The FBI leaked memo directs agents to reopen and “retroactively investigate” incidents going back five years, effectively giving Washington a license to trawl old speech and conduct for new terrorism cases. Klippenstein notes that the document cites NSPM‑7 as its legal and policy foundation, transforming Trump’s earlier declaration on “Countering Domestic Terrorism and Organized Political Violence” into an operational plan.

Bounty system and surveillance incentives

Bondi’s directive goes beyond classification and rhetoric. Klippenstein writes that the memo orders the FBI to expand and heavily publicize its tip line while creating “a cash reward system” for information that leads to the identification and arrest of “leadership figures” within these newly defined extremist groups. The memo further instructs agents to “establish cooperators to provide information and eventually testify against other members,” incentivizing informants and internal snitches in political and religious communities swept up under the new definitions.

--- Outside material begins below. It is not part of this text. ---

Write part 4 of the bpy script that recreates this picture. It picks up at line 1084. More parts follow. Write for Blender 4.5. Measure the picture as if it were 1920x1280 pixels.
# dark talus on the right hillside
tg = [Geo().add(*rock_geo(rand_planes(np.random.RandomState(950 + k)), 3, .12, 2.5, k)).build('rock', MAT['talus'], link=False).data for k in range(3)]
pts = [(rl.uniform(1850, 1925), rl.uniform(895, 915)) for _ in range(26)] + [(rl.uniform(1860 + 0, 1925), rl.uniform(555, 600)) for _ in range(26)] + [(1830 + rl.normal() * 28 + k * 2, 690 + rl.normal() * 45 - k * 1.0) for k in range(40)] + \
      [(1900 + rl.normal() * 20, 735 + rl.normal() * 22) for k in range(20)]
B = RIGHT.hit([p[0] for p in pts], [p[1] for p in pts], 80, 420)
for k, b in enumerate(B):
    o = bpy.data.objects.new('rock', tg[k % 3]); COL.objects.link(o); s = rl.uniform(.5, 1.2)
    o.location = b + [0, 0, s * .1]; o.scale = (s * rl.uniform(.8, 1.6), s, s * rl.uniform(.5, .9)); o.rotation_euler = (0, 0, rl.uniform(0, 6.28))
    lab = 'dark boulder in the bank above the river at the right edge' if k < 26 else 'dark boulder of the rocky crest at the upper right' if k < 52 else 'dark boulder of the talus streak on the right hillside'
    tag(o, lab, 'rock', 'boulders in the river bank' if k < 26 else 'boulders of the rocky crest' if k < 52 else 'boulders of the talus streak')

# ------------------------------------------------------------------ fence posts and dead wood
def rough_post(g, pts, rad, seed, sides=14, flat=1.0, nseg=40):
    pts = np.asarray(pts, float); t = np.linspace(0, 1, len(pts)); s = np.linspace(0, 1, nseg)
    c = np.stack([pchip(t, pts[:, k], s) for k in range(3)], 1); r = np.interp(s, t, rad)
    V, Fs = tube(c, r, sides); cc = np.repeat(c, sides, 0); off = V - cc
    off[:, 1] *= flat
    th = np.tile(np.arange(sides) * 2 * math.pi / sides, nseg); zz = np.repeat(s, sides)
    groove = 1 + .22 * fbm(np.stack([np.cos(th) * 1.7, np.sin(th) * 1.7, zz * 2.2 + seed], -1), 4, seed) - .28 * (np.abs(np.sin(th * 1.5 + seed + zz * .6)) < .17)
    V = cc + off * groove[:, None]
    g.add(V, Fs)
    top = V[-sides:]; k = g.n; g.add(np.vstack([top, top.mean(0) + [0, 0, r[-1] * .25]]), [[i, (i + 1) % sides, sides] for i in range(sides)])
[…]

The document also steers Justice Department grant money toward state and local “domestic terrorism” programs, effectively paying local police to feed the new federal database. Klippenstein describes the overall scheme as “in essence, a bounty system for reporting on fellow Americans who are suspected of harboring those views and being motivated by those views in furtherance of terrorism.”

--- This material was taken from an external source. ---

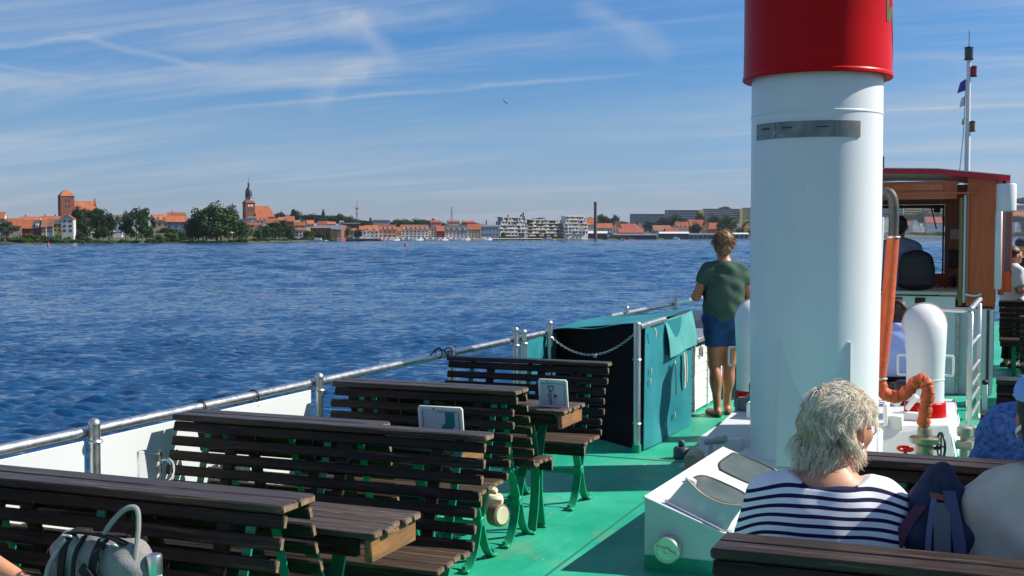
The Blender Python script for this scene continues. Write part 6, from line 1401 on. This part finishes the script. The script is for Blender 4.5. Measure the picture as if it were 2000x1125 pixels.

“War on Terror” turned inward after Charlie Kirk assassination

NSPM‑7 and Bondi’s memo grew out of the political shock following the assassination of Turning Point USA founder Charlie Kirk, which Klippenstein says the Trump White House treated as a “9/11‑type event” for the MAGA movement. In his earlier reporting on NSPM‑7, he described the directive as a broad “declaration of war on just about anyone who isn’t MAGA,” warning that the administration planned to retool post‑9/11 counterterror powers against ideological opponents at home.

On the Redacted podcast with Clayton and Natalie Morris, Klippenstein warned that Bondi’s memo “is basically creating, in essence, a bounty system for reporting on fellow Americans” and that the criteria sweep in views that are not only legal but explicitly protected. He pointed to language targeting people who “do not have traditional views of family,” non‑Christians, and those who express anti‑capitalist or anti‑ICE sentiments. “Maybe if the focus seems left now, it’s being defined very broadly,” he said, adding that a future administration could easily flip the same machinery against different enemies.

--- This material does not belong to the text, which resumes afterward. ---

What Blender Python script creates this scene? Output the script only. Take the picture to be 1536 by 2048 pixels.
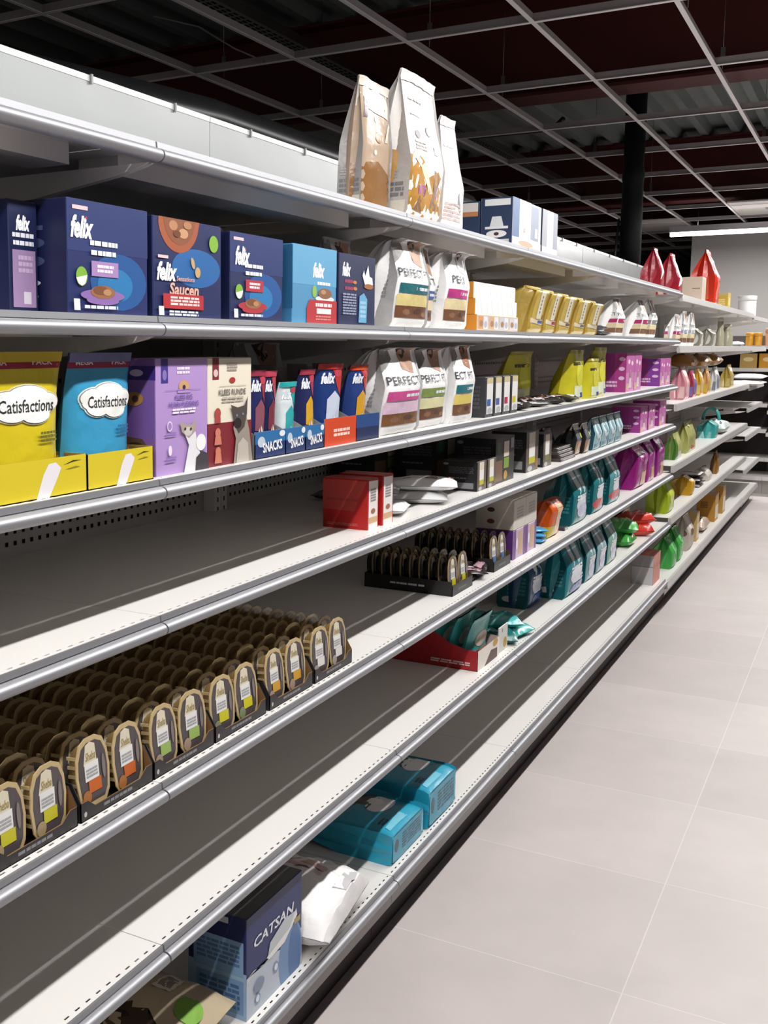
import bpy, bmesh, math, random
from mathutils import Vector, Matrix, noise
random.seed(7)
for o in list(bpy.data.objects): bpy.data.objects.remove(o)
S = bpy.context.scene; COL = S.collection
PI = math.pi

# ------------------------------------------------------------------ camera
cd = bpy.data.cameras.new('camera'); cam = bpy.data.objects.new('camera', cd); COL.objects.link(cam)
S.camera = cam
cam.location = (0.937, 0, 1.5)
YAW, PITCH = 0.5379, -0.1261
F_ = Vector((-math.sin(YAW)*math.cos(PITCH), math.cos(YAW)*math.cos(PITCH), math.sin(PITCH)))
R_ = F_.cross(Vector((0, 0, 1))).normalized(); U_ = R_.cross(F_)
cam.rotation_euler = Matrix((R_, U_, -F_)).transposed().to_euler()
cd.sensor_fit = 'AUTO'; cd.sensor_width = 36; cd.lens = 36*2137.6/2048
cd.shift_x = (768-470.3)/2048; cd.shift_y = (965.4-1024)/2048
cd.clip_start = .05; cd.clip_end = 80

# ------------------------------------------------------------------ world, exposure
W = bpy.data.worlds.new('world'); S.world = W; W.use_nodes = True
W.node_tree.nodes['Background'].inputs[0].default_value = (1.0, .97, .96, 1)
W.node_tree.nodes['Background'].inputs[1].default_value = .16
vs = S.view_settings
vs.view_transform = 'Standard'; vs.look = 'None'; vs.gamma = 1; vs.use_curve_mapping = False
vs.exposure = 0.0
LAMP_W = 18.5      # watts per metre of aisle lamp

# ------------------------------------------------------------------ materials
def lin(h):
    h = h.lstrip('#'); r = []
    for i in (0, 2, 4):
        c = int(h[i:i+2], 16)/255
        r.append(c/12.92 if c <= .04045 else ((c+.055)/1.055)**2.4)
    return (*r, 1)
MATS = {}
KIND = dict(p=(.42, .5, 0, 0), f=(.27, .6, 0, .25), m=(.30, .5, 1, 0), a=(.47, .5, .7, 0), w=(.6, .3, 0, 0), g=(.3, .5, 0, 0), b=(.5, .35, 0, .35), c=(.16, .7, 0, .2), k=(.85, .1, 0, 0), t=(.2, .5, 0, .15))
def M(hexc, kind='p'):
    key = (hexc, kind)
    if key in MATS: return MATS[key]
    m = bpy.data.materials.new('mat_%s_%s' % (hexc.strip('#'), kind)); m.use_nodes = True
    nt = m.node_tree; b = nt.nodes['Principled BSDF']
    ro, sp, me, bump = KIND[kind]
    col = lin(hexc)
    if kind in 'pfbt': f = .70+.27*min(col[:3]); col = (col[0]*f, col[1]*f, col[2]*f, 1)     # printed stock is never as bright as bare white paper
    b.inputs['Base Color'].default_value = col; b.inputs['Roughness'].default_value = ro
    b.inputs['Specular IOR Level'].default_value = sp; b.inputs['Metallic'].default_value = me
    if kind == 't': b.inputs['Alpha'].default_value = .45
    tc = nt.nodes.new('ShaderNodeTexCoord'); nz = nt.nodes.new('ShaderNodeTexNoise')
    nt.links.new(tc.outputs['Object'], nz.inputs['Vector'])
    if bump:
        nz.inputs['Scale'].default_value = 22; nz.inputs['Detail'].default_value = 3
        bn = nt.nodes.new('ShaderNodeBump'); bn.inputs['Strength'].default_value = bump; bn.inputs['Distance'].default_value = .012
        nt.links.new(nz.outputs['Fac'], bn.inputs['Height']); nt.links.new(bn.outputs['Normal'], b.inputs['Normal'])
    else:
        nz.inputs['Scale'].default_value = 9
        mr = nt.nodes.new('ShaderNodeMapRange'); mr.inputs['To Min'].default_value = ro*.9; mr.inputs['To Max'].default_value = ro*1.12
        nt.links.new(nz.outputs['Fac'], mr.inputs['Value']); nt.links.new(mr.outputs['Result'], b.inputs['Roughness'])
    MATS[key] = m; return m
def emis(hexc, s):
    m = bpy.data.materials.new('lamp_glow'); m.use_nodes = True
    b = m.node_tree.nodes['Principled BSDF']; b.inputs['Base Color'].default_value = lin(hexc)
    b.inputs['Emission Color'].default_value = lin(hexc); b.inputs['Emission Strength'].default_value = s
    return m

# ------------------------------------------------------------------ mesh builder
class MB:
    def __init__(s): s.v = []; s.f = []; s.m = []; s.mats = []; s.sm = []
    def mi(s, mat):
        if mat not in s.mats: s.mats.append(mat)
        return s.mats.index(mat)
    def poly(s, pts, mat, smooth=False):
        i = len(s.v); s.v += [tuple(p) for p in pts]; s.f.append(tuple(range(i, i+len(pts)))); s.m.append(s.mi(mat)); s.sm.append(smooth)
    def faces(s, vs_, fs, mat, smooth=False):
        i = len(s.v); k = s.mi(mat); s.v += [tuple(p) for p in vs_]
        for f in fs: s.f.append(tuple(i+j for j in f)); s.m.append(k); s.sm.append(smooth)
    def box(s, x0, x1, y0, y1, z0, z1, mat):
        v = [(x, y, z) for x in (x0, x1) for y in (y0, y1) for z in (z0, z1)]
        s.faces(v, [(0, 1, 3, 2), (4, 6, 7, 5), (0, 4, 5, 1), (2, 3, 7, 6), (0, 2, 6, 4), (1, 5, 7, 3)], mat)
    def prism(s, prof, a0, a1, mat, axis='y', smooth=False, caps=True):
        n = len(prof)
        def P(p, a): return (p[0], a, p[1]) if axis == 'y' else (a, p[0], p[1]) if axis == 'x' else (p[0], p[1], a)
        v = [P(p, a0) for p in prof]+[P(p, a1) for p in prof]
        s.faces(v, [(i, (i+1) % n, n+(i+1) % n, n+i) for i in range(n)], mat, smooth)
        if caps: s.faces(v, [tuple(range(n)), tuple(range(2*n-1, n-1, -1))], mat)
    def grid(s, fn, nu, nv, mat, smooth=True):
        v = [fn(i/nu, j/nv) for j in range(nv+1) for i in range(nu+1)]
        s.faces(v, [(j*(nu+1)+i, j*(nu+1)+i+1, (j+1)*(nu+1)+i+1, (j+1)*(nu+1)+i) for j in range(nv) for i in range(nu)], mat, smooth)
    def lathe(s, prof, mat, n=20, c=(0, 0, 0), sy=1.0):
        v = [(c[0]+r*math.cos(2*PI*k/n), c[1]+r*sy*math.sin(2*PI*k/n), c[2]+z) for r, z in prof for k in range(n)]
        f = [(j*n+k, j*n+(k+1) % n, (j+1)*n+(k+1) % n, (j+1)*n+k) for j in range(len(prof)-1) for k in range(n)]
        f += [tuple(range(n-1, -1, -1)), tuple((len(prof)-1)*n+k for k in range(n))]
        s.faces(v, f, mat, True)
    def tube(s, pts, r, mat, n=8):
        pts = [Vector(p) for p in pts]; v = []
        for i, p in enumerate(pts):
            t = (pts[min(i+1, len(pts)-1)]-pts[max(i-1, 0)]).normalized()
            a = t.orthogonal().normalized() if i == 0 else (a-t*a.dot(t)).normalized()
            b = t.cross(a)
            v += [p+(a*math.cos(2*PI*k/n)+b*math.sin(2*PI*k/n))*r for k in range(n)]
        f = [(j*n+k, j*n+(k+1) % n, (j+1)*n+(k+1) % n, (j+1)*n+k) for j in range(len(pts)-1) for k in range(n)]
        f += [tuple(range(n-1, -1, -1)), tuple((len(pts)-1)*n+k for k in range(n))]
        s.faces(v, f, mat, True)
    def build(s, name, parent=None, loc=(0, 0, 0), rz=0, bevel=0):
        me = bpy.data.meshes.new(name); me.from_pydata(s.v, [], s.f)
        for m in s.mats: me.materials.append(m)
        me.polygons.foreach_set('material_index', s.m); me.polygons.foreach_set('use_smooth', s.sm); me.update()
        o = bpy.data.objects.new(name, me); COL.objects.link(o); o.location = loc; o.rotation_euler = (0, 0, rz)
        if parent: o.parent = parent
        return o
def tag(o, label=None, cat=None, group=None, kind=None):
    if label: o['label'] = label
    if cat: o['category'] = cat
    if group: o['group'] = group
    if kind: o['kind'] = kind
    return o
def empty(name, loc, label, cat, group=None, rz=0):
    o = bpy.data.objects.new(name, None); COL.objects.link(o); o.location = loc; o.rotation_euler = (0, 0, rz)
    o.empty_display_size = .05
    return tag(o, label, cat, group)

# ------------------------------------------------------------------ printed artwork: 2-D shapes mapped onto a face
TXT = {}
def textmesh(t, shear, bold):
    k = (t, shear, bold)
    if k in TXT: return TXT[k]
    c = bpy.data.curves.new('t', 'FONT'); c.body = t; c.shear = shear; c.offset = bold; c.resolution_u = 2; c.fill_mode = 'FRONT'
    o = bpy.data.objects.new('t', c); COL.objects.link(o)
    me = bpy.data.meshes.new_from_object(o.evaluated_get(bpy.context.evaluated_depsgraph_get()))
    vs_ = [(v.co.x, v.co.y) for v in me.vertices]; fs = [tuple(p.vertices) for p in me.polygons]
    bpy.data.objects.remove(o); bpy.data.curves.remove(c); bpy.data.meshes.remove(me)
    xs = [v[0] for v in vs_]; ys = [v[1] for v in vs_]
    x0, x1, y0, y1 = min(xs), max(xs), min(ys), max(ys)
    TXT[k] = ([((x-x0)/(x1-x0)-.5, (y-y0)/(y1-y0)-.5) for x, y in vs_], fs); return TXT[k]
def art(mb, prims, fn, kind='p', curved=0, eps=.00018):
    """fn(a,b,h) -> point on the face at (a,b), lifted h along the normal."""
    for n, p in enumerate(prims):
        h = eps*(n+1)+(.0006 if curved else 0); k, c = p[0], p[1]; mat = M(c, kind)
        if k == 'r':
            _, _, x0, x1, y0, y1 = p; N = curved or 1
            mb.grid(lambda u, v: fn(x0+(x1-x0)*u, y0+(y1-y0)*v, h), N, N, mat, bool(curved)); continue
        if k == 'e':
            _, _, cx, cy, rx, ry = p[:6]; q = p[6] if len(p) > 6 else 0
            rings = 4 if curved else 1; N = 22
            vs_ = [(cx, cy)]+[(cx+rx*r/rings*math.cos(t*2*PI/N)*math.cos(q)-ry*r/rings*math.sin(t*2*PI/N)*math.sin(q), cy+rx*r/rings*math.cos(t*2*PI/N)*math.sin(q)+ry*r/rings*math.sin(t*2*PI/N)*math.cos(q)) for r in range(1, rings+1) for t in range(N)]
            fs = [(0, 1+t, 1+(t+1) % N) for t in range(N)]+[(1+(r-1)*N+t, 1+r*N+t, 1+r*N+(t+1) % N, 1+(r-1)*N+(t+1) % N) for r in range(1, rings) for t in range(N)]
        elif k == 'p':
            vs_ = list(p[2]); fs = [tuple(range(len(vs_)))]
        elif k == 't':
            _, _, cx, cy, w, hh, t = p[:7]; sh = p[7] if len(p) > 7 else 0; bo = p[8] if len(p) > 8 else .015; q = p[9] if len(p) > 9 else 0
            tv, fs = textmesh(t, sh, bo); vs_ = []
            for x, y in tv:
                X, Y = x*w, y*hh; vs_.append((cx+X*math.cos(q)-Y*math.sin(q), cy+X*math.sin(q)+Y*math.cos(q)))
        elif k == 'l':      # lines of print too small to read
            _, _, x0, x1, y0, y1, rows = p[:7]; rnd = random.Random(int(x0*1e4+y0*1e5))
            for r in range(rows):
                ya = y1-(y1-y0)*(r+.15)/rows; yb = y1-(y1-y0)*(r+.8)/rows; x = x0
                while x < x1-.01:
                    w = min(rnd.uniform(.1, .3)*(x1-x0), x1-x); mb.poly([fn(x, yb, h), fn(x+w*.86, yb, h), fn(x+w*.86, ya, h), fn(x, ya, h)], mat); x += w
            continue
        if curved and k in 'pt':
            bm = bmesh.new(); bv = [bm.verts.new((x, y, 0)) for x, y in vs_]
            for f in fs:
                try: bm.faces.new([bv[i] for i in f])
                except ValueError: pass
            bmesh.ops.triangulate(bm, faces=bm.faces[:])
            lim = 1.6/curved
            for _ in range(3):
                es = [e for e in bm.edges if e.calc_length() > lim]
                if not es: break
                bmesh.ops.subdivide_edges(bm, edges=es, cuts=1); bmesh.ops.triangulate(bm, faces=[f for f in bm.faces if len(f.verts) > 3])
            bm.verts.index_update(); vs_ = [(v.co.x, v.co.y) for v in bm.verts]; fs = [tuple(v.index for v in f.verts) for f in bm.faces]; bm.free()
        mb.faces([fn(x, y, h) for x, y in vs_], fs, mat, bool(curved))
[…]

Chilling effect and bipartisan danger

Klippenstein said a major Washington law firm, Covington & Burling, recently warned corporate clients that the directive will “have a chilling effect on speech,” signaling alarm even in establishment circles with no activist agenda. He argued that the memo’s power lies less in immediate mass arrests and more in scaring Americans into silence. “The effect we’re already seeing … is it’s going to scare people and make them not want to express things,” he told Redacted, calling that “a big loss” for a country that claims to protect free expression.

The reporter also stressed that both parties have already shown a willingness to stretch “terrorism” labels for domestic political purposes. He pointed to the Biden administration’s handling of January 6, saying it “treated” the riot “essentially as terrorism,” and warned that Trump’s framework will give future administrations a ready‑made apparatus to target their own opponents. Klippenstein said the Justice Department confirmed the authenticity of the FBI leaked memo, yet he noted that corporate media outlets beyond JP and The Guardian have largely ignored the story.

While Klippenstein questions whether the courts will meaningfully restrain the new program, given the post‑9/11 legal architecture built for global counterterror operations, he argues that only broad, principled opposition across the political spectrum can check a surveillance regime that now explicitly treats common political, religious and cultural positions as potential terrorism indicators.